Raub’s crime? He posted anti-government opinions on his Facebook page.

Denial of the establishment’s belief system is now routinely considered a sign of mental illness. This is especially the case in regard to the climate change orthodoxy pushed by the elite.

“In the West, the mislabeling of dissent as ‘paranoia’ and ‘crazy’ has been taken to an extreme.

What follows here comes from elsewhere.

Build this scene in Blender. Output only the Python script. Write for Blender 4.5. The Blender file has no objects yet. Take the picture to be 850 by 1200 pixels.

People who believe there should be government transparency and media accountability have been exiled out of the mainstream political community,” writes Brendan O’Neill.

In 2009, author G. Edward Griffin showed how psychiatry has merged with politics to eliminate political dissenters.

“In China today, political dissidents, whistleblowers and government petitioners are being labeled mentally ill, incarcerated in psychiatric wards and subjected to electroshock—a tactic reminiscent of Soviet Russia and the alliance between psychiatry and the police state,” Griffin writes.

“This practice is not limited to Russia, China, Cuba or Uzbekistan, all of which currently employ psychiatric incarceration of citizens for political protest. In the UK, a specialized unit called the Fixated Threat Assessment Centre has been granted the authority to incarcerate anyone who has given inappropriate or threatening communications to a member of government into a psychiatric ward.

The assessment teams are made up of police, psychiatrists and psychologists who have been given the authority to evaluate, accuse and detain anyone against threat into a mental facility — indefinitely.”

By exploiting and sensationalizing the rampages of obviously demented individuals like McQuilliams, Man Haron Monis, Michael Zehaf-Bibeau in Ottawa, Anders Behring Breivik in Norway and others, the state hopes to create a specialized informer system little different than the one in East Germany under the Stasi.

Homeland Security, under its “See something, say something” program, has encouraged Americans to turn in their neighbors and strangers they believe may be engaged in terrorist activities.

The idea is to tighten the line between supposed terror and mental illness, especially with a campaign to portray political beliefs and activities outside the parameters considered acceptable by the state.